GIVEN DATA
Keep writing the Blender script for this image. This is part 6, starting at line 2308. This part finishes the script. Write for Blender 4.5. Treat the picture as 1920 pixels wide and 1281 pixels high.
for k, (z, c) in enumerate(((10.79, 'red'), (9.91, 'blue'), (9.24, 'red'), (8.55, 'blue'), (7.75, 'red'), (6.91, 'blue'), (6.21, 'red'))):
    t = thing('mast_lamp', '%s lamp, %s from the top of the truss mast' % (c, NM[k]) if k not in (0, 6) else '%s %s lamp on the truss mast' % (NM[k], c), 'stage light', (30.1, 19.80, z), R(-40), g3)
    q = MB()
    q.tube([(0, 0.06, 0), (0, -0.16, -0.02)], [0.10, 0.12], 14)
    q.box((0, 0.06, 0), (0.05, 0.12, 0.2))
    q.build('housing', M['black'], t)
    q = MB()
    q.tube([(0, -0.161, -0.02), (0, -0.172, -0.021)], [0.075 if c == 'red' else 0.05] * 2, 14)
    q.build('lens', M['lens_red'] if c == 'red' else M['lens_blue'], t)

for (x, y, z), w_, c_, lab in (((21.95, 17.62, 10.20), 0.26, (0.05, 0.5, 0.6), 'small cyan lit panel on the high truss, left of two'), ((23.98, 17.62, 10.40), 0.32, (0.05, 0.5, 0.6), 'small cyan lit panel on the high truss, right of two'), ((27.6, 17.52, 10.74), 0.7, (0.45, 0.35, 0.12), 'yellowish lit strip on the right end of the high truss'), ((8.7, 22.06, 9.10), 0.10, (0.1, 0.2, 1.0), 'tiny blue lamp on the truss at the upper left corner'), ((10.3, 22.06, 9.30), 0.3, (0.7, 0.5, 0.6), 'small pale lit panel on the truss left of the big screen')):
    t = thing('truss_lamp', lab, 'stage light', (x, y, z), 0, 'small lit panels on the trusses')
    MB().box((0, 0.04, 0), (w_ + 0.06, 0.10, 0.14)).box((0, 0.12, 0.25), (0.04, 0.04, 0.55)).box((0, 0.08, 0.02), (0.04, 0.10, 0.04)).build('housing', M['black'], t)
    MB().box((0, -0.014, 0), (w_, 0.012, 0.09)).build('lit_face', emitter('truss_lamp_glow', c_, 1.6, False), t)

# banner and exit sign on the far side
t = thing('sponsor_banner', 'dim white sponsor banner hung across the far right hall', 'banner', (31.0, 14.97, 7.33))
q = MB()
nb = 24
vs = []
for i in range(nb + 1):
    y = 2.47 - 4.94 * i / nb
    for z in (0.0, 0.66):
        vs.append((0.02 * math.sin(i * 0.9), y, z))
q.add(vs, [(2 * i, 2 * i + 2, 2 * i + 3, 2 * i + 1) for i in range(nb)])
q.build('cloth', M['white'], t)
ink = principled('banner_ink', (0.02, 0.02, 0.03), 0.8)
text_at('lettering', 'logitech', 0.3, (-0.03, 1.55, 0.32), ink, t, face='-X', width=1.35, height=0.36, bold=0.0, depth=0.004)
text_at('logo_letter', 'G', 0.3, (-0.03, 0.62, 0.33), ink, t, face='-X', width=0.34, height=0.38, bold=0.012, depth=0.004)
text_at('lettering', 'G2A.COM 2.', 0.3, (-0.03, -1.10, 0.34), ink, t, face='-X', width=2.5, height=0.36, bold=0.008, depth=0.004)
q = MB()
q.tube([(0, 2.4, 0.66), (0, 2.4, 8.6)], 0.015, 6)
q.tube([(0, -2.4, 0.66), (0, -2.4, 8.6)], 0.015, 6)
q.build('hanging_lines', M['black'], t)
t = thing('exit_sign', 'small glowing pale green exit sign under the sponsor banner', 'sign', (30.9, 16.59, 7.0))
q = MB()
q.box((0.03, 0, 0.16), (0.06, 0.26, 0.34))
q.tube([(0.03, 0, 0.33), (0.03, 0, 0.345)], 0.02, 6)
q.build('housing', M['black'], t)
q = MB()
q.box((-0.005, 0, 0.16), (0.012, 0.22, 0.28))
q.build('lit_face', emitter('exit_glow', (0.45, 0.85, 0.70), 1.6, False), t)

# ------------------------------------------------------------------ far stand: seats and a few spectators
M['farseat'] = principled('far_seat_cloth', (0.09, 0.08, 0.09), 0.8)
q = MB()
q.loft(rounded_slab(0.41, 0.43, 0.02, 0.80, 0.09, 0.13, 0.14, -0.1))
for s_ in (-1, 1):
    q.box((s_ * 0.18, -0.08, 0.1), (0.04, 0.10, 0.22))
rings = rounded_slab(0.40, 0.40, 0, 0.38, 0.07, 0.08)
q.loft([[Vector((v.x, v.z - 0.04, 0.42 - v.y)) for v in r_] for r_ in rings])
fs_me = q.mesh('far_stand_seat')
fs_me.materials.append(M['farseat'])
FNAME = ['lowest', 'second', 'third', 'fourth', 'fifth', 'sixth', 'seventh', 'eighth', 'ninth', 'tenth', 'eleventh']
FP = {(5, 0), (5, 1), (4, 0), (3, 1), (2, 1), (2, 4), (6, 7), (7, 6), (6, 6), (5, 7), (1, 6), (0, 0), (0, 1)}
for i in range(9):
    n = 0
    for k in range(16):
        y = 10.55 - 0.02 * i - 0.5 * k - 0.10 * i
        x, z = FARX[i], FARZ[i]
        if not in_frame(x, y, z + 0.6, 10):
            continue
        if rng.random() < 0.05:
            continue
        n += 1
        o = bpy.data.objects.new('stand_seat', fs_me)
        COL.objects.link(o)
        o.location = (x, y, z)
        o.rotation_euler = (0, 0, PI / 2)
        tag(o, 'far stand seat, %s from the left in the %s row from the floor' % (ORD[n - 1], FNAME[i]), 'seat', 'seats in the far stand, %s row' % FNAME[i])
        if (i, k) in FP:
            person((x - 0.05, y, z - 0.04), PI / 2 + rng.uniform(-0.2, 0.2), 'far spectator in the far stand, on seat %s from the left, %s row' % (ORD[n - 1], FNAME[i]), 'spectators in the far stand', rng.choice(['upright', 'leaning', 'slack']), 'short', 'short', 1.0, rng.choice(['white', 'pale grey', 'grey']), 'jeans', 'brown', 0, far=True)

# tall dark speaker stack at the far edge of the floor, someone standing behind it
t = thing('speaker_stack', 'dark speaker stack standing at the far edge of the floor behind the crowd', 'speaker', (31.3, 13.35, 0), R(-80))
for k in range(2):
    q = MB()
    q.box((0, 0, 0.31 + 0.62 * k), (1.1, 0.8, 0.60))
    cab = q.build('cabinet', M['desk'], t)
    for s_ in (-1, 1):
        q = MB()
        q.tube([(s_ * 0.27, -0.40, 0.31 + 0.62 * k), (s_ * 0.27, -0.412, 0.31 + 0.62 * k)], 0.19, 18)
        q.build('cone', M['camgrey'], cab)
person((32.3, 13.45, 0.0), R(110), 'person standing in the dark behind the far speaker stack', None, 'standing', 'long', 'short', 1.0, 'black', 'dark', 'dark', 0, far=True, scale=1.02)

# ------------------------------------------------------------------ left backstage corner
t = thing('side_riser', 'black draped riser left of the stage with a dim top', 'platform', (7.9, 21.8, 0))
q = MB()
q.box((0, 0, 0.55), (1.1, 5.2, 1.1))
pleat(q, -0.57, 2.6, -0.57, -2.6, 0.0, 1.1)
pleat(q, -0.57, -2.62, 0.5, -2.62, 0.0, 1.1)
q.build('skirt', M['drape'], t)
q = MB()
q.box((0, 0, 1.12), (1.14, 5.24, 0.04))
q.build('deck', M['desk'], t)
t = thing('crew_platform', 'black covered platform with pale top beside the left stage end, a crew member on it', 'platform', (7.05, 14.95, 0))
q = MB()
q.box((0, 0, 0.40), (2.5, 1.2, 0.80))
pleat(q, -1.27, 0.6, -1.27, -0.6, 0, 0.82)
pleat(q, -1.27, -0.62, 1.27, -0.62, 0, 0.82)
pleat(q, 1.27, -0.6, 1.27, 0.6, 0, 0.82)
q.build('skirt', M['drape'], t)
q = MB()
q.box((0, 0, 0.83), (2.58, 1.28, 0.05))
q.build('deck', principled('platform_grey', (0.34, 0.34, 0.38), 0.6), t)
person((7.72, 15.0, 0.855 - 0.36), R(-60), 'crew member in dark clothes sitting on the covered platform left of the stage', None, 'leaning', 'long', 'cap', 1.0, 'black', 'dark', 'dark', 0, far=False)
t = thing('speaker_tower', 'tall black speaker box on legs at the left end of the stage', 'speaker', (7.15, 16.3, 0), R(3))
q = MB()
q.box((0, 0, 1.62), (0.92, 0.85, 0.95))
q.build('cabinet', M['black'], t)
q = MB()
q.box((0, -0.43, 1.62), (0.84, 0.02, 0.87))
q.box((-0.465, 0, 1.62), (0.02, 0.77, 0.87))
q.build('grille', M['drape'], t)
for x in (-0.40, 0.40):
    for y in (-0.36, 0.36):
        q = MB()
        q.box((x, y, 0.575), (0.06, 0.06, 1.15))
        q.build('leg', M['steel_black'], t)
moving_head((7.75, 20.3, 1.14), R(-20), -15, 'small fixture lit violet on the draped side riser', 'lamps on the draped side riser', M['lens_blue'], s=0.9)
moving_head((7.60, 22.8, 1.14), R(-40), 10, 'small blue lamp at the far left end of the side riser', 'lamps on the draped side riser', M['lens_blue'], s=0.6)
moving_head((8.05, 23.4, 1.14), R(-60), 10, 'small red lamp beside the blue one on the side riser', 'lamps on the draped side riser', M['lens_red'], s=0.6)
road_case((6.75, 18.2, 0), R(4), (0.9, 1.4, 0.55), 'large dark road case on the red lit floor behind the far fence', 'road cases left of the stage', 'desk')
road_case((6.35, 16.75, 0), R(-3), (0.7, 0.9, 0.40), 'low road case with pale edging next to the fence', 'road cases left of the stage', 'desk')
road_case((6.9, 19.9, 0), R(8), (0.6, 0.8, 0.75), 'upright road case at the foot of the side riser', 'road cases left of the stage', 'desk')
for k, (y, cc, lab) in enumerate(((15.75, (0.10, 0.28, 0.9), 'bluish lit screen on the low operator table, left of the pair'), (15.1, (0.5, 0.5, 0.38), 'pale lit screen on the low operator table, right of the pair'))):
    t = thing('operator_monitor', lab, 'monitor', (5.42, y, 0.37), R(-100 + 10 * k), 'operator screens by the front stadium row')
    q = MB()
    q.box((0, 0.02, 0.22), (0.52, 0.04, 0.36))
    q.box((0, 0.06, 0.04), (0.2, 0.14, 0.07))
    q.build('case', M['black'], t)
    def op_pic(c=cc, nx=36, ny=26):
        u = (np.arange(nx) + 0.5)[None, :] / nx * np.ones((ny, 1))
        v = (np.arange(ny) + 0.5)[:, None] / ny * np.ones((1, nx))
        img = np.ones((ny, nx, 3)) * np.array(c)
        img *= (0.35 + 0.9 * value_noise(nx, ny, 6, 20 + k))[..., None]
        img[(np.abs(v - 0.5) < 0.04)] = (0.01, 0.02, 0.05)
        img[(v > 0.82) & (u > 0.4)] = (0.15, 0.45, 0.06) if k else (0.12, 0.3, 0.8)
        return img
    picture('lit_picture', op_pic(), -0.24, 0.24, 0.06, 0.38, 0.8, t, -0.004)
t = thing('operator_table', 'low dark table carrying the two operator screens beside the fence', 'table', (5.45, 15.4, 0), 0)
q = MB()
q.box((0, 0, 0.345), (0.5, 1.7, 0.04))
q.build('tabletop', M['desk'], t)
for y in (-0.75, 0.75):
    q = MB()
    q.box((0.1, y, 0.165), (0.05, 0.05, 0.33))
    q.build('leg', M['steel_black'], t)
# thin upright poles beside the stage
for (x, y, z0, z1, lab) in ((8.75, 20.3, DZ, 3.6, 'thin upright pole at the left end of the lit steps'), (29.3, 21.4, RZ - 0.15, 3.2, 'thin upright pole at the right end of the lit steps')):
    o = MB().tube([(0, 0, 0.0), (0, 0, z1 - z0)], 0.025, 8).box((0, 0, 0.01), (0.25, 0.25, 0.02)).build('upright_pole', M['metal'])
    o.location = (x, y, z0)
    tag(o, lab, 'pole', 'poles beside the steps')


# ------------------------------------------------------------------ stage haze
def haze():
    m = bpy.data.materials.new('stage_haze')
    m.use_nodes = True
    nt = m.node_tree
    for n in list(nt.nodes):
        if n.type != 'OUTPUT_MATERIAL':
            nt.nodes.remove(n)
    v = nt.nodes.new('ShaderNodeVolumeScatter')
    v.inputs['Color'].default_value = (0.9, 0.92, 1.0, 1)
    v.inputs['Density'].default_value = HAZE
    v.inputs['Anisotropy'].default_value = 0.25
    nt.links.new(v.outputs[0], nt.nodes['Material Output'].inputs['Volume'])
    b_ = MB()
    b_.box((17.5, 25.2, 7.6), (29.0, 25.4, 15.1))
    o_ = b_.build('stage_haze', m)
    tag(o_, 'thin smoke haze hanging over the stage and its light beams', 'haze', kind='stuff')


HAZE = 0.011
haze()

TASK GOAL
Reproduce only the lines from the top of the material through the one bearing "q.build('lens', M['lens_red'] if", each exactly as it stands.

SOLUTION BELOW
Keep writing the Blender script for this image. This is part 6, starting at line 2308. This part finishes the script. Write for Blender 4.5. Treat the picture as 1920 pixels wide and 1281 pixels high.
for k, (z, c) in enumerate(((10.79, 'red'), (9.91, 'blue'), (9.24, 'red'), (8.55, 'blue'), (7.75, 'red'), (6.91, 'blue'), (6.21, 'red'))):
    t = thing('mast_lamp', '%s lamp, %s from the top of the truss mast' % (c, NM[k]) if k not in (0, 6) else '%s %s lamp on the truss mast' % (NM[k], c), 'stage light', (30.1, 19.80, z), R(-40), g3)
    q = MB()
    q.tube([(0, 0.06, 0), (0, -0.16, -0.02)], [0.10, 0.12], 14)
    q.box((0, 0.06, 0), (0.05, 0.12, 0.2))
    q.build('housing', M['black'], t)
    q = MB()
    q.tube([(0, -0.161, -0.02), (0, -0.172, -0.021)], [0.075 if c == 'red' else 0.05] * 2, 14)
    q.build('lens', M['lens_red'] if c == 'red' else M['lens_blue'], t)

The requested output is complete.